DELRAY BEACH, Fla. _ Lewis Bennett, who reported his wife missing on the high seas in May, has been arrested in West Palm Beach on federal charges that he stole as much as $100,000 in coins while a first mate on a ship in the Caribbean, according to the FBI and a federal complaint made public Monday.
Bennett and newlywed wife Isabella Hellmann with whom he shared an infant daughter and a condo west of Delray Beach, had told authorities the couple was on a belated honeymoon sail through the Caribbean when he was awakened in the early hours of May 15 to find Hellmann gone and his catamaran taking on water. He was rescued hours later and a four-day search for Hellmann found nothing.
According to the federal complaint, the owner of the ship Kitty R, based in the Caribbean nation of St. Maarten, said that in September 2015, he had bought 617 collectible coins for the equivalent of about $41,000 in U.S. dollars.
The man reported that Bennett had been a crew member in May 2016 when gold and silver coins stored inside plastic tubes were stolen by someone who had broken open the floor beneath a pallet of food. The owner said he did not file a claim because the items were not listed among covered items on his insurance policy.

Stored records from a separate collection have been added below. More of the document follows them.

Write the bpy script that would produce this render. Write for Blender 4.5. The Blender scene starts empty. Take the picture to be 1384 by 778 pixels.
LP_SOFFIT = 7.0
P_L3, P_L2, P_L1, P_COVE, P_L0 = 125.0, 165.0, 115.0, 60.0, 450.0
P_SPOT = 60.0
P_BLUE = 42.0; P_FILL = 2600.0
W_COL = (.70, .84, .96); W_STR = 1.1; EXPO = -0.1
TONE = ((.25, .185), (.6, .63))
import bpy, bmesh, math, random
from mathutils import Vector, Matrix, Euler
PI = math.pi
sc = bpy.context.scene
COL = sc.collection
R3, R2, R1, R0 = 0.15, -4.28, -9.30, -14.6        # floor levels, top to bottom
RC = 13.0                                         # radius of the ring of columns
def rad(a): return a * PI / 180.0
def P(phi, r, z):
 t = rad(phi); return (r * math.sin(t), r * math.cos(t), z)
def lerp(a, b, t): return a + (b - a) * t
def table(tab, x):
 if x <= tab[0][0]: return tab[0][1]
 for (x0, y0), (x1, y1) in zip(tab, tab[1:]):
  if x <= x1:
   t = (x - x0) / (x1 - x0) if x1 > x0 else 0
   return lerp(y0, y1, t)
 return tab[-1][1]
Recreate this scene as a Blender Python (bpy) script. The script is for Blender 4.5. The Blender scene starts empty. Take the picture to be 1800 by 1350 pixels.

On May 8, 2016, the complaint says, Bennett filed a police report in St. Maarten about the missing coins, saying they were stolen sometime either on May 5 or early May 6 of that year, when Bennett and the owner were not aboard.
FBI searches condo of Delray woman reported lost at sea
Travel records show Bennett flew from Fort Lauderdale to St. Maarten around March 18 of this year and returned April 8. He and Hellmann then flew to St. Maarten on April 19 for their delayed honeymoon sailing.
When Bennett called the Coast Guard for help early on May 15, the Coast Guard sent a helicopter from Marathon. When the Coast Guard retrieved his life raft, authorities noticed he'd loaded a suitcase and two backpacks on the raft but had taken only one backpack with him when he was pulled off the raft by the Coast Guard swimmer, who "noticed that his backpack was unusually heavy."
The Coast Guard later recovered the life raft and took it to Key West on May 19. Found aboard: a suitcase; a backpack; unexpended parachute flares; buoys; 14 gallons of water; a second ePIRB homing device, and nine plastic tubes which were found to contain some 225 of the stolen coins. That cache alone was worth about $4,200, the complaint said.
On May 23, law-enforcement officials returned the coins to Bennett at his suburban Delray Beach condo before realizing they might have been stolen. When they went to the condo May 23, the coins were still in their evidence bags and Bennett agreed to turn them over.
After the coins' owner confirmed the ones Bennett had were his, that prompted the high-profile, eight-hour June 16 raid of the Bennett-Hellmann condo in Pine Ridge of Delray, the complaint said. Inside, investigators found 162 more coins hidden in boat shoes; those were worth about $26,100.
The FBI said Bennett is set to appear in federal court in Key West on Tuesday.